Octávio Lixa Filgueiras, em “Acérca das Siglas Poveiras”, trabalho de 1966, relacionou-as com as marcas de Funen, ilha dinamarquesa, aproximando-as das inscrições rúnicas. Esta hipótese não é de todo impossível conhecendo-se as incursões vikings que se deram na costa do noroeste ibérico, sobretudo Galiza e norte de Portugal. Pondo lado a lado a linguagem das runas e das siglas poveiras, e falando apenas do ponto de vista gráfico, a semelhança é evidente – veja-se a dita runa-Z, conhecida por Algiz, e compare-se ao pé de galinha poveiro, ou a runa-L, conhecida por Logr, e compare-se ao arpão poveiro.

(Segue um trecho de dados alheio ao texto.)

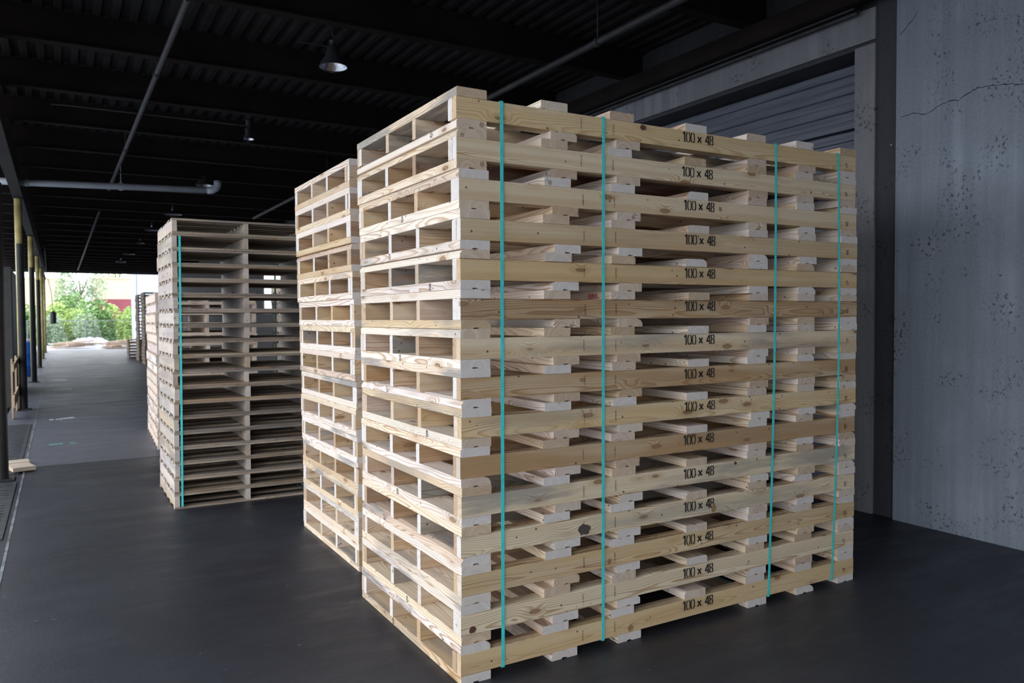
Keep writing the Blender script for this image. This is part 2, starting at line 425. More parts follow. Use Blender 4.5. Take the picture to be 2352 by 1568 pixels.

Já Jaime Cortesão vai mais atrás, à eventual raiz castreja das actuais gentes da Póvoa, assemelhando as siglas às marcas que se estampavam no gado dessas ancestrais civitas, tão comuns no Norte como na Galiza: “Ao que supomos, o mesmo processo de assinalar todos os objectos de propriedade individual, os de família e os de companha com siglas próprias, radica na tradição pré-histórica das marcas de gado, com que se distinguiam as reses do clã”. Curiosamente, um estudo recente estabelece um paralelismo das Siglas Poveiras com a marcação de gado sertão, no Brasil, sendo possível que a mesma se tenha transmitido com a migração que existiu da Póvoa até à Terra de Vera Cruz. Está por esclarecer, a este respeito, se os poveiros são realmente descendentes dos castrejos que se fixaram nas fortificações próximas, como a de Cividade de Terroso, ou se têm como pais outra gente, como os fenícios que aqui abarcavam para trocas comerciais ou os nórdicos que cá investiam os célebres raides que aterrorizavam a costa. Ou, claro, se são uma mistura de tudo isto, o que só vem baralhar as contas.
Enfim, esteja o leitor de passagem pela Póvoa, recomenda-se uma visita ao Museu Municipal, situado num dos poucos solares do burgo, onde uma sala quase inteira aprofunda o assunto.